Aboveground Pool Cover Dilemma! What is the Best Winter Cover?

by Pool Builders on 12-16-2009 in Articles

Getting ready to close your new pool for winter? There are differences between an aboveground pool cover and an inground pool and there are different cover considerations. Read on to find out how not to damage your pool and enjoy a care free winter storage and summer opening. I was new at "pool maintenance and security" just a few short years ago also. I spent a fair bit of time trying to figure out the techniques so hopefully I can save you some time and let you in on a couple of pool cover secrets.

Here are the five things to consider

1. Pool design is important. aboveground pools and inground pools have some obvious differences. An aboveground pool is free standing, normally shallower and has all pipe work exposed which is in contrast to an inground pool setup. Both pool designs require you to leave water in them over the winter shut down. With an above gr pool it is more important as your sides may collapse with too little water.

Now lets add in the weight of an aboveground pool cover. Lets assume you have the water drained to half (much too low in my opinion) You then attach the pool cover and secure from all sides. Now the rains come, your cover fills with water, pressure pulls from the top sides in all directions and your pool folds in. Bad scene. So, consider your pool design and size. Drain water just below the skimmer. Buy an aboveground pool cover that is larger than your pool surface as it needs to rest (float) on the water left in the pool. This way, when the rains come, you have left enough slack in the pool cover to hold the rain, and not cause pressure on the attached sides of your pool.

2. Water levels. We touched on these above. The best rule of thumb is to drain your water just below your skimmer opening. This way you can remove pipework and store it out of cold. You can drain a little more if you wish but not much. Remember, it will be hot and sunny in the spring, you will need to refill the pool and (in my area) water costs money, so I watch what I waste.

3. What type Of aboveground Pool Cover Do I Use? This depends on time of year mostly, and a bit on personal preference. I use a heavy duty aboveground swimming pool cover all year because I like the added benefit of keeping in my heat and reducing evaporation. I find my heater works less if I cover my pool, even in summer after the daily use.

I'm unique in my neighbourhood in that come winter, I do not use a aboveground pool winter cover but instead I leave my pool open. I top of the water, put in the chemicals and enjoy the beauty of the pool all winter long. I clean it about once per month and it keeps circulating. Many pool owners will have an aboveground pool solar cover for the summer, light but durable and easily removable. Then they have a heavy duty aboveground pool winter cover to seal the pool over in the winter time.

4. Does an aboveground Pool Cover add to security? You bet it does. There are aboveground pool winter covers that attach and secure to all sides of your pool. Once in place, an adult can walk on top of them without sinking into the water. This provides a huge piece of mind for anyone worried about children or pets entering the pool.

5. Repair and Maintain that aboveground pool cover.
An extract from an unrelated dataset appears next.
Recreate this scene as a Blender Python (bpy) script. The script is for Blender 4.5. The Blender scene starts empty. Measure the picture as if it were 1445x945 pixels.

Mary just asked the following question: "I have a 2 foot tear along a seam in the tarp. Any ideas on how to repair this so it wont tear again?"

Here is what we suggest. Most pool supply stores will carry a tape just for this purpose. Make sure both sides are dry and clean and apply the tape. It is stronger than even duct tape, which eventually breaks down from the chemicals. Of course, remember the proper install of the cover, resting on the water below, so you do not get an un-natural strain on your aboveground pool cover.